Needle Making
by Crispin Paine

By Crispin Paine, Volunteer at The Novium Museum
Needlemaking was once one of Chichester's best known trades. No-one knows how or why needlemaking first came to Chichester but a record of 1308 mentions Richard le Nedler, and also John le Nedler who was an early city official.
The trade was concentrated in the eastern parish of St Pancras, and in the period just before the Civil War, Chichester dominated the English market for needles, with every house in the parish said to have been a needlemaker's. Unfortunately when that part of the city's suburbs were attacked in 1642 during the Civil War, needlemaking also suffered. Despite much of the area being rebuilt, the trade never fully recovered.
One Chichester needlemaker, who died in 1733, left all his equipment to his son. He left a stock of 512,644 needles of various sorts. The needles, his working tools, his horse, hay, harness and coal were valued at £90, almost a quarter of his entire estate (which included his five-bedroom house).

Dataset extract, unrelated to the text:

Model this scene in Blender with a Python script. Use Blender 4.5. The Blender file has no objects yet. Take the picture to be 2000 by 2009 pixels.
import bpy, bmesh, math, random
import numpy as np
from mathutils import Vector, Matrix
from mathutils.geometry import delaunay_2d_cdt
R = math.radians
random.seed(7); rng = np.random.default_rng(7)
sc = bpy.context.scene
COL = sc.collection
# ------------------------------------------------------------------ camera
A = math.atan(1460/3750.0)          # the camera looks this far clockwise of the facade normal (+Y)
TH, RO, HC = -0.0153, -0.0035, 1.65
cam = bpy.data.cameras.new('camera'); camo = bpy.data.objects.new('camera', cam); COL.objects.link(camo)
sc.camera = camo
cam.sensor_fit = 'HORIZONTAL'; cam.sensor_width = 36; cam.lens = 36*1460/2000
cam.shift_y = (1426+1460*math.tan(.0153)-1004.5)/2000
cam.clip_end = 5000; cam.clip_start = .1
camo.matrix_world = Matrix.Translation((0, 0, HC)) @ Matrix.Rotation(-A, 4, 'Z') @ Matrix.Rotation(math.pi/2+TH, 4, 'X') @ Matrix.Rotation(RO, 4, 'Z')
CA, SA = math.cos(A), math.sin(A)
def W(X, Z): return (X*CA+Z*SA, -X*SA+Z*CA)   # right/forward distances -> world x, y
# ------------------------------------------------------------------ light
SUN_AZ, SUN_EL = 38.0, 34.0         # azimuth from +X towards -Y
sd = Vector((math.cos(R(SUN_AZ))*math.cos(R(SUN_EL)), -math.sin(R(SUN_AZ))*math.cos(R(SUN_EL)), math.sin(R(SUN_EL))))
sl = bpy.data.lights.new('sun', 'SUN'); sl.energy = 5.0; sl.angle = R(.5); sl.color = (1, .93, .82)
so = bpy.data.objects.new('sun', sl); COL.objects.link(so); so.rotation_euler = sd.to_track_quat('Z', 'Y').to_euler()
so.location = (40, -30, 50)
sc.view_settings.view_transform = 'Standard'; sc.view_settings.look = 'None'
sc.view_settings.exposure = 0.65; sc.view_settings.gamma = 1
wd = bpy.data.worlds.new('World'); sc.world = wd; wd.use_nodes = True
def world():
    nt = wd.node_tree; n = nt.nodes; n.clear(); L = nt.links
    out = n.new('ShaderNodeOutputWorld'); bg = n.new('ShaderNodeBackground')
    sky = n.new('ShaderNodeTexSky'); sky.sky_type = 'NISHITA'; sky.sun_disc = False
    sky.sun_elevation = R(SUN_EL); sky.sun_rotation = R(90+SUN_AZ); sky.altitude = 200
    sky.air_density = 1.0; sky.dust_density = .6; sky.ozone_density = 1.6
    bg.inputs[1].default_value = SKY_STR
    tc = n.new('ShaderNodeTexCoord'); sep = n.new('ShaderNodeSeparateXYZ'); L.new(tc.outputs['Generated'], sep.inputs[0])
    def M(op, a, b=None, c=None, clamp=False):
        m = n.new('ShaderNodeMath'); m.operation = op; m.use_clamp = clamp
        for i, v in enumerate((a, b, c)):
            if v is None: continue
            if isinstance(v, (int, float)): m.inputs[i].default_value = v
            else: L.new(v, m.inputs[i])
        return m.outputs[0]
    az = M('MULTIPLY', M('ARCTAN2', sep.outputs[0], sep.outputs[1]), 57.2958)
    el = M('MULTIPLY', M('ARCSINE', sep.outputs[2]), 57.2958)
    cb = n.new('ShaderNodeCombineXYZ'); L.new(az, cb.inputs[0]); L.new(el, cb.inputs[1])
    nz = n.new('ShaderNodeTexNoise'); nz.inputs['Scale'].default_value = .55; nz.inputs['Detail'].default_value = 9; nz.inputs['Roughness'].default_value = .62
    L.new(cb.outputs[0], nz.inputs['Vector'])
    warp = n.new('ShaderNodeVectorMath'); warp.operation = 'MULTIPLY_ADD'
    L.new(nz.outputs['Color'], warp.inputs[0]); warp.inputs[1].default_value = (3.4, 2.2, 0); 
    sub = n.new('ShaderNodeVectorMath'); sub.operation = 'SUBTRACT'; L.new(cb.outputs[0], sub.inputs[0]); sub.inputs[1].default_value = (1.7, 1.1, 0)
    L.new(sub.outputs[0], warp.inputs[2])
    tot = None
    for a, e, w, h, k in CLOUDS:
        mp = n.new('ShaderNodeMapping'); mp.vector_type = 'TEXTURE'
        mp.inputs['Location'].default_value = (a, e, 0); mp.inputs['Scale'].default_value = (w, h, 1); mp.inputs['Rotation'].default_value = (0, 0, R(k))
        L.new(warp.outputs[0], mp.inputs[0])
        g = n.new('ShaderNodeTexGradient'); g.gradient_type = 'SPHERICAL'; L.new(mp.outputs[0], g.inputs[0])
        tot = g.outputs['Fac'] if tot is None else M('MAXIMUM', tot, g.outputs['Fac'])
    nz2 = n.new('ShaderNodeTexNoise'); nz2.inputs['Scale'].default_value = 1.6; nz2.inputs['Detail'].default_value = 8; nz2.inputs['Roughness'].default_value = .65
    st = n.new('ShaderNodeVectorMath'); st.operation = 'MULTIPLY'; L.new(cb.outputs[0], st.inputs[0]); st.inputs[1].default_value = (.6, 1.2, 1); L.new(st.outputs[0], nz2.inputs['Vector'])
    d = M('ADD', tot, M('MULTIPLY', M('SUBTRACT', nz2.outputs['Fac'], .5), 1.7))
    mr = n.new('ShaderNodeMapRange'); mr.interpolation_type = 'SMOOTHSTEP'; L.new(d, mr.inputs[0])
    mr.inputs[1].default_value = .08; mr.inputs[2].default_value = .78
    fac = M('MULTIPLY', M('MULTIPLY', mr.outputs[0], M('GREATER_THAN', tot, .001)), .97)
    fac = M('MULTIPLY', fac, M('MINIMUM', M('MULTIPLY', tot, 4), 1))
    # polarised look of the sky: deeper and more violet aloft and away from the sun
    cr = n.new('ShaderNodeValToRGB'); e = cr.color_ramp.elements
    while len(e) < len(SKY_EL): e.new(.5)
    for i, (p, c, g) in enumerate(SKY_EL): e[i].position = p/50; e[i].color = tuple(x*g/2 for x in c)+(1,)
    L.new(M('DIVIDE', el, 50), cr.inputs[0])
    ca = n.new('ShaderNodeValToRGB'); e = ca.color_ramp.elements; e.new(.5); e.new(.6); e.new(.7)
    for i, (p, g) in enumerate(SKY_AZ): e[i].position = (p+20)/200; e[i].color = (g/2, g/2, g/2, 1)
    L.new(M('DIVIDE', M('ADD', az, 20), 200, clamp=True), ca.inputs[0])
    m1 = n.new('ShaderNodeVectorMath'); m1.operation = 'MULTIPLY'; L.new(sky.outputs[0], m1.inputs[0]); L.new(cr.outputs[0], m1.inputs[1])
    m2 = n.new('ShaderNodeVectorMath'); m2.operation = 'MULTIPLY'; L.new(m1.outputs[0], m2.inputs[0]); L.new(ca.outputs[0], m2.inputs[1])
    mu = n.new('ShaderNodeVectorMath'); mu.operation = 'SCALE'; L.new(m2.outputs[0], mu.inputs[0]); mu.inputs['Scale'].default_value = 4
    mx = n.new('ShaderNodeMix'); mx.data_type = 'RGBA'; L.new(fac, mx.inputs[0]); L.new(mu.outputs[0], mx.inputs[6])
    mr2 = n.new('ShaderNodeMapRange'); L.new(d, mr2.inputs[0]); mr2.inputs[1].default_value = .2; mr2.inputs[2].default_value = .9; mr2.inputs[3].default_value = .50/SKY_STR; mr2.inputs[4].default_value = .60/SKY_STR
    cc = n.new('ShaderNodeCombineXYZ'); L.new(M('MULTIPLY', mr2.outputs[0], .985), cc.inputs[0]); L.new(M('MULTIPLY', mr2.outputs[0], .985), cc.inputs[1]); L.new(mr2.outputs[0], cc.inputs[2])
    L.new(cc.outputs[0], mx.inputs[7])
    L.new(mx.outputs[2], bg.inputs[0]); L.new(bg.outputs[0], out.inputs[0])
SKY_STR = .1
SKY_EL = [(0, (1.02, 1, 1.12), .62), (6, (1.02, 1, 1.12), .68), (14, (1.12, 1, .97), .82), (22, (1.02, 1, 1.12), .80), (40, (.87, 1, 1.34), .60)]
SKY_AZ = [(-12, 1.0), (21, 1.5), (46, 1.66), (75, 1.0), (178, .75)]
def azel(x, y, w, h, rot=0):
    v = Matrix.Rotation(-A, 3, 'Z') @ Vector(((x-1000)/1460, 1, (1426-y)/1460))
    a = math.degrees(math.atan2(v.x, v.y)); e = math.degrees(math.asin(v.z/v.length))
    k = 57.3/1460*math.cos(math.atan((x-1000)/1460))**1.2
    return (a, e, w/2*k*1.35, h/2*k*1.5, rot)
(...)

By 1750, forty or fifty people were still involved in needlemaking and the trade supported almost twenty Chichester families. However the trade soon started to diminish due to competition from areas in the North of England and the 1804 History of Chichester recorded:
'Some manufacturies of this article were established in Birmingham and Sheffield; which, though far inferior to the Chichester needles in quality, yet being sent to market at less than one third of the price, obtained a sale on that score alone. It is some credit to this manufactury that it maintained its reputation of superiority to the very last. It sank under the cause just mentioned.'
The very last needlemaker in Chichester was the Parish Clerk of St Pancras, William Scale, who was still making needles in 1783, just eight years before he died.
The death of William Scales completed the triumph of the 'northern rivals'. In 1790 2.5 million needles were being made in Redditch every week and by 1847, with the introduction of machinery and factories, this number grew to 50 million.
Sadly there are no physical remains of the Chichester trade surviving, or even records of any of the buildings. In the 1870s 'great quantities' of needles were found under the floorboards of a house in St. Pancras, but they were apparently not preserved.
All that survives to remember this once-famous Chichester trade is this token. Worth a halfpenny, it was issued in 1667 by the Chichester needlemaker Robert Hitchcock. On the reverse he put the arms of the Worshipful Company of Needlemakers of London, even though he was not actually admitted as a member until seven years later.